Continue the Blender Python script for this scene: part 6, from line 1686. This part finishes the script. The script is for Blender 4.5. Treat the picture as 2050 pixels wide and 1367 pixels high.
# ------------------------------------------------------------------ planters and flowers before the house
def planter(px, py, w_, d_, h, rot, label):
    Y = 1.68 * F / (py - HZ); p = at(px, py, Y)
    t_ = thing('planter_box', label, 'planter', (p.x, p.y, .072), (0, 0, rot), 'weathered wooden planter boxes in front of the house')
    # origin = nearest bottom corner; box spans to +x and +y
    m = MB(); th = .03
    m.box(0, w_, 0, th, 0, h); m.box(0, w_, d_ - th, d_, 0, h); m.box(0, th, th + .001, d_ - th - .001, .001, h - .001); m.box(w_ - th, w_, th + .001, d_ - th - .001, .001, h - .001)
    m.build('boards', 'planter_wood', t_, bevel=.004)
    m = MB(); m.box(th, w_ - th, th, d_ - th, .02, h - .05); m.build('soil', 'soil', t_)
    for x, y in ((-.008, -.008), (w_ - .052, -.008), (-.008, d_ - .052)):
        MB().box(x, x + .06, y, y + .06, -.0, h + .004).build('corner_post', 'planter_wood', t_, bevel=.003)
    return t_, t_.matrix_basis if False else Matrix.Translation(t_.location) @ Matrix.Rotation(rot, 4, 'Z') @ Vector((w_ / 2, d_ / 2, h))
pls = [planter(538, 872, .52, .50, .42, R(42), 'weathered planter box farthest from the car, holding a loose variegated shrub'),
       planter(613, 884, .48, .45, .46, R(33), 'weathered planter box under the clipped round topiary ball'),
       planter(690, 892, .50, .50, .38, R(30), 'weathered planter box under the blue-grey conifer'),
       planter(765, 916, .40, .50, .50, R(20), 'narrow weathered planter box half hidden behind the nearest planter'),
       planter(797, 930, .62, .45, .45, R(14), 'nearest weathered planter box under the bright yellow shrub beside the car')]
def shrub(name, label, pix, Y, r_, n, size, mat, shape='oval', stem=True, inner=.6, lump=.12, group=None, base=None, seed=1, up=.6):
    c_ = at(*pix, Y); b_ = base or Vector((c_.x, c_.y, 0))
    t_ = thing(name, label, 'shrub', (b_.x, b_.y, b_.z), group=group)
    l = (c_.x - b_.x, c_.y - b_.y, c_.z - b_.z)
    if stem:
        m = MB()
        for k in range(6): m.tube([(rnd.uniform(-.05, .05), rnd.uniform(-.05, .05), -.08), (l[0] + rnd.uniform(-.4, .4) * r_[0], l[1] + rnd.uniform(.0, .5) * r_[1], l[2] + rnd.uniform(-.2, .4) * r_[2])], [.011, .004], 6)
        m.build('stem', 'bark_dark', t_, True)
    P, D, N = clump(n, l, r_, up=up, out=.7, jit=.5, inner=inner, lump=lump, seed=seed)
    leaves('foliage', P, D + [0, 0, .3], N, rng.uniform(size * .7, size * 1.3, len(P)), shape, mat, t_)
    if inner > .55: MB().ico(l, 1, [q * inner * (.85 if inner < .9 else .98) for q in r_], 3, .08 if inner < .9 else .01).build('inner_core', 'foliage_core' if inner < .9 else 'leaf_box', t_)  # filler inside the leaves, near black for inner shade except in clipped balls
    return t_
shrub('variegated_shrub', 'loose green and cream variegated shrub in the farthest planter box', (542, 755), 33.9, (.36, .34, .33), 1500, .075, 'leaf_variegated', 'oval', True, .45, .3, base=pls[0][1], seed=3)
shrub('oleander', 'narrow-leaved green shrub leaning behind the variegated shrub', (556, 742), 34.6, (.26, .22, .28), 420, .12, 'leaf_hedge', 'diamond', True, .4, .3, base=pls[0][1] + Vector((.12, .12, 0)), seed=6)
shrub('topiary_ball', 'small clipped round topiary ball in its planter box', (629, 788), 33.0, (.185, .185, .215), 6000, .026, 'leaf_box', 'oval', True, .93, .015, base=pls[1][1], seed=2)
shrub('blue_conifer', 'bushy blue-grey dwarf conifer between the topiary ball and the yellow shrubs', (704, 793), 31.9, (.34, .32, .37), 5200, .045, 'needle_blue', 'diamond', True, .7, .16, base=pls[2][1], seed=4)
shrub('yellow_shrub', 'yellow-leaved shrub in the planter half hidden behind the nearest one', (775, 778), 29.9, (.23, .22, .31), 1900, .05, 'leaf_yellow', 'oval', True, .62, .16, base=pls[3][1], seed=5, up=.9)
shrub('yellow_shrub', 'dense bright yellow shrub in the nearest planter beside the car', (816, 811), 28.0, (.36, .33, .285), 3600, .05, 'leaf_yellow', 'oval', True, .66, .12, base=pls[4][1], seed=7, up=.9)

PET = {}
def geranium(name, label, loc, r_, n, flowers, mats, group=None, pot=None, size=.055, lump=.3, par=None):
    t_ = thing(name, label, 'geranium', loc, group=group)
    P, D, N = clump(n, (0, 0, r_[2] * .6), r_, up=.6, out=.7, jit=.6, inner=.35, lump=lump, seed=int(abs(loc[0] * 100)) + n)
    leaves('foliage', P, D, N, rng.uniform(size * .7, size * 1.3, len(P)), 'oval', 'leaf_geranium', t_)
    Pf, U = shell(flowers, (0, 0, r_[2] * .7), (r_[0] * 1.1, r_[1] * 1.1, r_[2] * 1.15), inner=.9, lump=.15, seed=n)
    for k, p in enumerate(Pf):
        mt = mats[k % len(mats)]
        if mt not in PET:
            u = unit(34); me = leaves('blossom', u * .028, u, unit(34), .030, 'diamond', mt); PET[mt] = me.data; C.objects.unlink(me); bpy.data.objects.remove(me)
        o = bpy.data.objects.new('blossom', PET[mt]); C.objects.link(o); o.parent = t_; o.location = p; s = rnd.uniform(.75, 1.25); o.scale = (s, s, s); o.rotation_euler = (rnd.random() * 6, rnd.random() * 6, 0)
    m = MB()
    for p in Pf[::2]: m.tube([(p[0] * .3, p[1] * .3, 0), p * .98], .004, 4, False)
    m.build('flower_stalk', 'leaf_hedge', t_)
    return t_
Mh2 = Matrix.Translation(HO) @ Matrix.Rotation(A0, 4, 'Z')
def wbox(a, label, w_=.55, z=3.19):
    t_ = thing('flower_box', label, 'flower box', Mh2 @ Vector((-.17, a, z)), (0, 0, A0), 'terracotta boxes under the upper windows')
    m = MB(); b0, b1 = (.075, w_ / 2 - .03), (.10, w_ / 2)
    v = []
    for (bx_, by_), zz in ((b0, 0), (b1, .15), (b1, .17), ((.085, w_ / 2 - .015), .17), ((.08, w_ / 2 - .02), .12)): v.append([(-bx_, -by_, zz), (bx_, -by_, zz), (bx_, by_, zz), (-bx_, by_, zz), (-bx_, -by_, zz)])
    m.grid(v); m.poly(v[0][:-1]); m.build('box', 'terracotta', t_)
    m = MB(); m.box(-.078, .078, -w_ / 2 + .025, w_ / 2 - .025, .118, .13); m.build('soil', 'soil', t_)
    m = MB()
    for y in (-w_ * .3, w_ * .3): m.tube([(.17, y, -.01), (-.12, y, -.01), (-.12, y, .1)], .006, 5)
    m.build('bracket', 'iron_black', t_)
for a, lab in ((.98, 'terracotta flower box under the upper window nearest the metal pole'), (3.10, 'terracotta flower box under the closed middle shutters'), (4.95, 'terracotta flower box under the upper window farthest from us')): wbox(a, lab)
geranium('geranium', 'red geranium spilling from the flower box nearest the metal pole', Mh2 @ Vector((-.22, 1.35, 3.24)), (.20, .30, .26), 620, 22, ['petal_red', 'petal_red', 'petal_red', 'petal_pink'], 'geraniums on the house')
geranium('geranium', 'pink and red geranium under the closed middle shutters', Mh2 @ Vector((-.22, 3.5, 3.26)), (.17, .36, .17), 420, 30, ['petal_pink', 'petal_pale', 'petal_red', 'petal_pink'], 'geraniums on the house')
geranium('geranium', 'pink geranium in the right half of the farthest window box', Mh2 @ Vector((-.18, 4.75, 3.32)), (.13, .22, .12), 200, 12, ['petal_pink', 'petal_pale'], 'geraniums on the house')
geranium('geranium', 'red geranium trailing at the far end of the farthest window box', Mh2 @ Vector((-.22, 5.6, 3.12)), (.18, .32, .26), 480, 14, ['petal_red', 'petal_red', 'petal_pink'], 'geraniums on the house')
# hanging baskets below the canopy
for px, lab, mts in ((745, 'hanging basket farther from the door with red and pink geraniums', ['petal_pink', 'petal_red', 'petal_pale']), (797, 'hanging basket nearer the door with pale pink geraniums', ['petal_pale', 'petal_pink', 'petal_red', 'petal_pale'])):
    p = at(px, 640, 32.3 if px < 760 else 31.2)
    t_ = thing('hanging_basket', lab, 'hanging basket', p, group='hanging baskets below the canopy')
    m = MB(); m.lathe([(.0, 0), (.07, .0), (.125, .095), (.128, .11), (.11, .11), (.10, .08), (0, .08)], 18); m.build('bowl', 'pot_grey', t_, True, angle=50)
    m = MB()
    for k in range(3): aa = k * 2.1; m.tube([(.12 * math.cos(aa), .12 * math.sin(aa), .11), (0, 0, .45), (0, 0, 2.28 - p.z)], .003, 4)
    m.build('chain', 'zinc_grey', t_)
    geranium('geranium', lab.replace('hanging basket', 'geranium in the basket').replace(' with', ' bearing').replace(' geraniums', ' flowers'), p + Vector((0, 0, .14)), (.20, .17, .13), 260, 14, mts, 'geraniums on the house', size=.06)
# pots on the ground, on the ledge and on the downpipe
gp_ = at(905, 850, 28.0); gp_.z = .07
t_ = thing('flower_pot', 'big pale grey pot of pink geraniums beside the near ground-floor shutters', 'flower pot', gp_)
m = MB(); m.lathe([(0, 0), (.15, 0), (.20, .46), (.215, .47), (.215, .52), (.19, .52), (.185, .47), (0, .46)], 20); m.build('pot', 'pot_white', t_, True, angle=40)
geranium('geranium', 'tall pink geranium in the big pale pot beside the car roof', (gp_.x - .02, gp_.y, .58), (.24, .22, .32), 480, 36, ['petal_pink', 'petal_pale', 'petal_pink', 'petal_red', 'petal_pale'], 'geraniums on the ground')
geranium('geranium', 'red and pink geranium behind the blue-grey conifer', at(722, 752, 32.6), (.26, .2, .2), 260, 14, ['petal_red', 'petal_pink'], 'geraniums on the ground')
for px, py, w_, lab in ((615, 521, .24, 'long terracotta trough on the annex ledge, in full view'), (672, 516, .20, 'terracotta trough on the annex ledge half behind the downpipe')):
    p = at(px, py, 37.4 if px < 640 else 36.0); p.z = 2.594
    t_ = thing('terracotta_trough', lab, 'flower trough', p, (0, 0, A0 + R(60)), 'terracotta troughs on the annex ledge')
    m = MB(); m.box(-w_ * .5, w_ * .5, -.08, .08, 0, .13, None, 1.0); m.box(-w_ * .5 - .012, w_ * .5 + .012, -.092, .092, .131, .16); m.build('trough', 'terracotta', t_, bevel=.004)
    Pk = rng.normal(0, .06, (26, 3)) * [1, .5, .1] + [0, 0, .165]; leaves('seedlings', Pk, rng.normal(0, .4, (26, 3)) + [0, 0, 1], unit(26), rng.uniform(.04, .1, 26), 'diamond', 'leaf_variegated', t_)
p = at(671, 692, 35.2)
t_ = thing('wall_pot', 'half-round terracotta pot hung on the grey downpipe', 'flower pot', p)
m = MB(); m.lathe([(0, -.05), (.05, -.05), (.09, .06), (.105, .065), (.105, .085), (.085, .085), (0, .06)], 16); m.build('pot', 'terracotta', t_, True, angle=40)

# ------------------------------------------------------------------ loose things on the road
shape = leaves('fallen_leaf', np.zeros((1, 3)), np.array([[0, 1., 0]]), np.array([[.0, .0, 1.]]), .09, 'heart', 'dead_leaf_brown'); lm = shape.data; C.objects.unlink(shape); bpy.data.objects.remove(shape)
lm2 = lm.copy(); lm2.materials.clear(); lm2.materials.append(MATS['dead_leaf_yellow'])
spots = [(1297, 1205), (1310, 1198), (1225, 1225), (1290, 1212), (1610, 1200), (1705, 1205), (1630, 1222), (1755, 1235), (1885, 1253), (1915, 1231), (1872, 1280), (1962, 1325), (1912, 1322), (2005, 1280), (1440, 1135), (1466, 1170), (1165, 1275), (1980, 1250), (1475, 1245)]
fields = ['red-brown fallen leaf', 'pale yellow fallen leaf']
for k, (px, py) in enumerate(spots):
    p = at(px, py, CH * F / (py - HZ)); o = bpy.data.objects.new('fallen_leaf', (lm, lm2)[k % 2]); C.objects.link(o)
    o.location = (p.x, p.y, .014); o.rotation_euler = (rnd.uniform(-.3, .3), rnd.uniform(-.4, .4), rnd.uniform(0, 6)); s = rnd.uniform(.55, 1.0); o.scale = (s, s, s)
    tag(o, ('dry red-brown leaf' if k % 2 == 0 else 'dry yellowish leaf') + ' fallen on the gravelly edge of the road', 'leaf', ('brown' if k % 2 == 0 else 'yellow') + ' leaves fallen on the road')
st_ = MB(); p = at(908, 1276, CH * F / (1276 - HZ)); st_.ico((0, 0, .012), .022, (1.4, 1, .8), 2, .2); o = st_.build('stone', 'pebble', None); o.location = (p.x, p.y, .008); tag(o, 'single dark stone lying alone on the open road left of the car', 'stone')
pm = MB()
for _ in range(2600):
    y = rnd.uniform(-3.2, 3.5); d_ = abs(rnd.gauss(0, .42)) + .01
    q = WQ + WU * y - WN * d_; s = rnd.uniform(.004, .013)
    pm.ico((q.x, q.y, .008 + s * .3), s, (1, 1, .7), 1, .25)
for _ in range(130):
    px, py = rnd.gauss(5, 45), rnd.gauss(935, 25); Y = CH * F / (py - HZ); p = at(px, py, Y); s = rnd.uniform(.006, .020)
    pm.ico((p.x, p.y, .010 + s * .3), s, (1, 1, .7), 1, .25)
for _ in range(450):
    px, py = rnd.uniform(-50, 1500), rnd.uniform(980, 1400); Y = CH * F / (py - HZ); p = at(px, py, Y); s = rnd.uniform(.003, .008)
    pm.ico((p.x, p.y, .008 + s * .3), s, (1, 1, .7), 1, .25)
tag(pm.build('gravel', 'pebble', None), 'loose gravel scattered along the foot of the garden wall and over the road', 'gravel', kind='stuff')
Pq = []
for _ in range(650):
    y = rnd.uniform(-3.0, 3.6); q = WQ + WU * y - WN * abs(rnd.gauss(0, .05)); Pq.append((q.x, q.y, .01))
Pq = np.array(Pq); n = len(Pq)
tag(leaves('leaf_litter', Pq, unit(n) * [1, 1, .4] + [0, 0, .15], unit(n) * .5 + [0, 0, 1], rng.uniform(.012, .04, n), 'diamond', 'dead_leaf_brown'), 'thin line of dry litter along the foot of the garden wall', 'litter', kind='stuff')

**Work to complete**. Exactly reproduce the lines that run from the line bearing "if inner > .55: MB().ico(l, 1, [q" through the line bearing "shrub('yellow_shrub', 'dense bright", with both end lines included.

**Answer to this task**.
    if inner > .55: MB().ico(l, 1, [q * inner * (.85 if inner < .9 else .98) for q in r_], 3, .08 if inner < .9 else .01).build('inner_core', 'foliage_core' if inner < .9 else 'leaf_box', t_)  # filler inside the leaves, near black for inner shade except in clipped balls
    return t_
shrub('variegated_shrub', 'loose green and cream variegated shrub in the farthest planter box', (542, 755), 33.9, (.36, .34, .33), 1500, .075, 'leaf_variegated', 'oval', True, .45, .3, base=pls[0][1], seed=3)
shrub('oleander', 'narrow-leaved green shrub leaning behind the variegated shrub', (556, 742), 34.6, (.26, .22, .28), 420, .12, 'leaf_hedge', 'diamond', True, .4, .3, base=pls[0][1] + Vector((.12, .12, 0)), seed=6)
shrub('topiary_ball', 'small clipped round topiary ball in its planter box', (629, 788), 33.0, (.185, .185, .215), 6000, .026, 'leaf_box', 'oval', True, .93, .015, base=pls[1][1], seed=2)
shrub('blue_conifer', 'bushy blue-grey dwarf conifer between the topiary ball and the yellow shrubs', (704, 793), 31.9, (.34, .32, .37), 5200, .045, 'needle_blue', 'diamond', True, .7, .16, base=pls[2][1], seed=4)
shrub('yellow_shrub', 'yellow-leaved shrub in the planter half hidden behind the nearest one', (775, 778), 29.9, (.23, .22, .31), 1900, .05, 'leaf_yellow', 'oval', True, .62, .16, base=pls[3][1], seed=5, up=.9)
shrub('yellow_shrub', 'dense bright yellow shrub in the nearest planter beside the car', (816, 811), 28.0, (.36, .33, .285), 3600, .05, 'leaf_yellow', 'oval', True, .66, .12, base=pls[4][1], seed=7, up=.9)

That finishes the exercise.